İstiklal Marşı’nın Bestecisi ve Cumhuriyet Müzik Kurumlarının Kurucusu
HİÇ OLMAZSA BUGÜN OLSUN ÜNGÖR’Ü UNUTMASAK!
ERSİN ANTEP
(Besteciler, Orkestra Şefleri ve Müzikologlar Birliği Başkanvekili)
Bugün “12 Mart İstiklal Marşı’nın Kabulü ve Mehmet Akif Ersoy’u Anma Günü” ve İstiklal Marşı ile şairimize yakışır şekilde programlar düzenlenecek. Ancak ıskaladığımız, gözden kaçırdığımız isimler olacak mı?

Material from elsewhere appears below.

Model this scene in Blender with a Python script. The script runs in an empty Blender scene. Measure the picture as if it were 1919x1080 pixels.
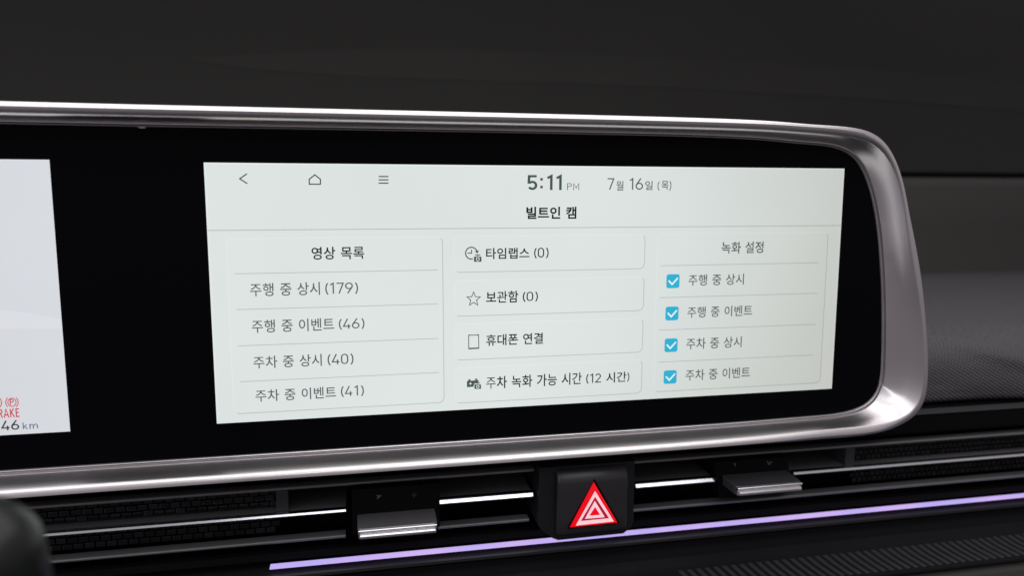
import bpy, bmesh, math, random
from mathutils import Vector, Matrix
random.seed(4)
MM = 0.001
sc = bpy.context.scene
col = sc.collection

# ------------------------------------------------------------------ camera
W, H = 1919.0, 1080.0
F = 1380.75
PITCH, YAW, ROLL = -0.12675874, -0.20223336, -0.0015681541
C = Vector((-84.31, -321.906, 42.187))          # millimetres
R3 = (Matrix.Rotation(YAW, 3, 'Z') @ Matrix.Rotation(PITCH, 3, 'X') @ Matrix.Rotation(ROLL, 3, 'Y'))
cam_d = bpy.data.cameras.new('camera'); cam = bpy.data.objects.new('camera', cam_d); col.objects.link(cam)
cam.matrix_world = Matrix.Translation(C * MM) @ (R3 @ Matrix.Rotation(math.pi / 2, 3, 'X')).to_4x4()
cam_d.sensor_width = 36.0; cam_d.lens = F / W * 36.0
cam_d.clip_start = 0.005; cam_d.clip_end = 20
cam_d.dof.use_dof = True; cam_d.dof.focus_distance = 0.322; cam_d.dof.aperture_fstop = 8.2
sc.camera = cam

def at(px, py, y=0.0):
    """the point at depth y (mm) seen at a spot of the photograph"""
    d = R3 @ Vector(((px - W / 2) / F, 1, (H / 2 - py) / F))
    t = (y - C.y) / d.y
    return C + d * t

# ------------------------------------------------------------------ world and lamps
w = bpy.data.worlds.new('World'); sc.world = w; w.use_nodes = True
bg = w.node_tree.nodes['Background']; bg.inputs[1].default_value = 1.0
_nt = w.node_tree; _tc = _nt.nodes.new('ShaderNodeTexCoord'); _sp = _nt.nodes.new('ShaderNodeSeparateXYZ')
_rp = _nt.nodes.new('ShaderNodeValToRGB'); _mr = _nt.nodes.new('ShaderNodeMapRange')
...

Mehmet Akif Ersoy’u, unutmayı düşebilir miyiz? Toplumsal yaşamımızın harcına en değerli katkıyı yapmış isimlerden biri olarak Ersoy’un takdir edilesi emeğini görmezden gelebilir miyiz? “Bizim değil” deme cür’etini gösterebilir miyiz? Haddimize düşer mi? O halde neden aynı durumda İstiklal Marşı Bestecisi Osman Zeki Üngör’e hak etmediği muameleyi yaparak devletçe ve toplumca unutuyoruz? Geçtiğimiz 28 Şubat, 1878 doğumlu Üngör’ün aramızdan ayrılışının 55. yıldönümüydü! Ruhu şad olsun! Hakkında herhangi bir anma duydunuz mu?

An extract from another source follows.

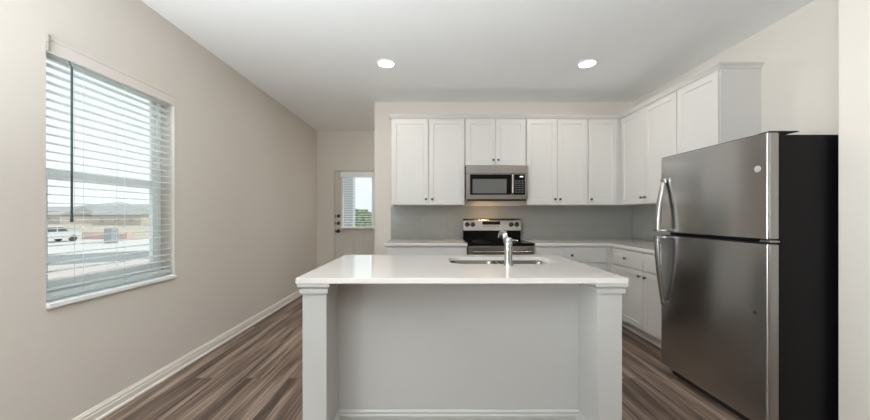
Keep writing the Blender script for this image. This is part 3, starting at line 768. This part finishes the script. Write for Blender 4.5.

Kültürel değerlerin zayıflaması; toplum dinamiklerinin ve ortaklığının sarsıldığı bir yolun işaretçisidir. “Biz”i “biz” yapan sayılı değer içinde, ulusal marşımızın yeri ve değeri bambaşkadır! Onu; müziğiyle “marş” olmasını sağlayandan, sözleriyle anlamlandıran şairinden ayırmak mümkün müdür? O muhteşem şiir, nasıl olup da müziklendi? O halde; her yıl 12 Mart’ta “İstiklal Marşı’nın Kabulü ve Mehmet Akif Ersoy’u Anma Günü” kutlayıp, bestecisini nasıl unuturuz? Neden Türkiye Büyük Millet Meclisi’nde açılan İstiklal Marşı köşesinde Ersoy’un yanında Üngör’e yer vermeyiz? Neden onca kurulan üniversiteden birine Ersoy’un adını vermeyi akıl ederken Üngör’e tenezzül etmeyiz? Bir vakıf kurup ”ulusal değer” olarak kıymet atfetmeyiz? Biz İstiklal Marşı’nın bestecisini nasıl unuturuz?
İstiklal Marşı’na dair acımasız eleştirilerde, bugünün bilgisiyle, kusuru bestecide bulmayı da bir kenara bırakmalı! En büyük sorunun; devrin şartlarında besteci ile şairin bir araya getirilememesi, şiirin müziğe, müziğin söze uygun olabileceği bir birlikte çalışma ortamının sağlanamaması, akla gelebilecek bir bilgi-görgü ortamının bugünkü algıya göre var olmamasından kaynaklandığını anlamalı! Üstüne; o güne dek, sözlü marş geleneğine sahip olmayan literatürümüzdeki tecrübe eksikliğimiz gözden kaçırılmamalı! Ve her ne olursa olsun Üngör, yad edilmeli! Her ne olursa olsun; 12 Mart’lar Şair Mehmet Akif Ersoy, Besteci Osman Zeki Üngör, Orkestrasyonu Yapan Edgar Manas ve Armoni Orkestrası’na düzenleyen İhsan Künçer’le bir arada kutlanmalı! Hatta İstiklal Marşı’na, emeği geçenlere dair vakıf ve müze kurulmalı, TBMM İstiklal Marşı Köşesi’nde tümüne yer verilmeli!